• _RAW DATA_:
——
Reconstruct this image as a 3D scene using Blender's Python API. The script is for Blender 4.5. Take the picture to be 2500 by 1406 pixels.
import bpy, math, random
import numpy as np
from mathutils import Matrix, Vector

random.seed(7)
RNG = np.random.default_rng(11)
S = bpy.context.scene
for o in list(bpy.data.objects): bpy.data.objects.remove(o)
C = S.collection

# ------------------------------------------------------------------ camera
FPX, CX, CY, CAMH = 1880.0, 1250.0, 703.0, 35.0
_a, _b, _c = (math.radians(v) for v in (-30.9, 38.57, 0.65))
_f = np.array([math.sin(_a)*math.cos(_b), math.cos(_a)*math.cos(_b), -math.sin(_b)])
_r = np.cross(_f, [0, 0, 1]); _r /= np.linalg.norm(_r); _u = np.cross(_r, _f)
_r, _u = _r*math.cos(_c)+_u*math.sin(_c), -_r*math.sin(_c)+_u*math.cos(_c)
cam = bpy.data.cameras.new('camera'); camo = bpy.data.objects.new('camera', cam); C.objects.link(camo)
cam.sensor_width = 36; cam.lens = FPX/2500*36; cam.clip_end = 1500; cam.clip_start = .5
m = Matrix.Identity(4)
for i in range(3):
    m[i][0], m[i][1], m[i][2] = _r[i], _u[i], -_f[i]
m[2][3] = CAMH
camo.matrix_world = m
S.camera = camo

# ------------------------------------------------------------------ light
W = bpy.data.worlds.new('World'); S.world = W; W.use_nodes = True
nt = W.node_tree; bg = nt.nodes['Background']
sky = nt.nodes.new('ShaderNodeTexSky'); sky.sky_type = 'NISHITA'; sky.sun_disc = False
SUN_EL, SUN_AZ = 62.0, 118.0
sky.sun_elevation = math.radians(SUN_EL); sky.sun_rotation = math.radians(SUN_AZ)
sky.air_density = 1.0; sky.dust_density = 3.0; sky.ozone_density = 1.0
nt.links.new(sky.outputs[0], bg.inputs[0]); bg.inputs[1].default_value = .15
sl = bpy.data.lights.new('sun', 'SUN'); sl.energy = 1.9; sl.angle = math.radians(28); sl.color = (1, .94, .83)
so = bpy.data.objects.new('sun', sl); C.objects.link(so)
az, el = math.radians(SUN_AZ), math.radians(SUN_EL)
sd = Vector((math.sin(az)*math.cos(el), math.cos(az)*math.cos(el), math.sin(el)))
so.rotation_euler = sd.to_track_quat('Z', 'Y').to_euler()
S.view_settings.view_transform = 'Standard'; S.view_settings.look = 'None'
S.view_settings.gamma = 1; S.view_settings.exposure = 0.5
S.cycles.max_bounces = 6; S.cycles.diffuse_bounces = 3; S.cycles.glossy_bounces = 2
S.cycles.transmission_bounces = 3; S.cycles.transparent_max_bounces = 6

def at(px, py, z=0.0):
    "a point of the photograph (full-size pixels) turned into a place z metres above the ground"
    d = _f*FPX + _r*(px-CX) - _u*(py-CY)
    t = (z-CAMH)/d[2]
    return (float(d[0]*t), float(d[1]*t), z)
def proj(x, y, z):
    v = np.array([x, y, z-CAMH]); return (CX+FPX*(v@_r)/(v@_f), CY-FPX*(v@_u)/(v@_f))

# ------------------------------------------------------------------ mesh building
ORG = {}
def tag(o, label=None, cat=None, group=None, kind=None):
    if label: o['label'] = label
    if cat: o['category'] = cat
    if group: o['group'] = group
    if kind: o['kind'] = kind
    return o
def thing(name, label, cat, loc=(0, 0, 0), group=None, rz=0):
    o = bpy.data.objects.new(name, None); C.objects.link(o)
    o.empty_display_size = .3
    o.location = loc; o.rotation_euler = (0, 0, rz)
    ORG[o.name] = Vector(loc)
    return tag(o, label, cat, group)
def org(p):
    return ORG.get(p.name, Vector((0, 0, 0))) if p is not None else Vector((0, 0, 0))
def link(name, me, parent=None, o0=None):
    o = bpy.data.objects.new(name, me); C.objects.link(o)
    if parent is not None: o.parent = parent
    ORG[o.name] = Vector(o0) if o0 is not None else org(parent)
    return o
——
• _TASK INSTRUCTIONS_: Set down each line of the material verbatim, from the first line through the line that contains "C = S.collection".

• _SOLUTION TO THIS TASK_:
Reconstruct this image as a 3D scene using Blender's Python API. The script is for Blender 4.5. Take the picture to be 2500 by 1406 pixels.
import bpy, math, random
import numpy as np
from mathutils import Matrix, Vector

random.seed(7)
RNG = np.random.default_rng(11)
S = bpy.context.scene
for o in list(bpy.data.objects): bpy.data.objects.remove(o)
C = S.collection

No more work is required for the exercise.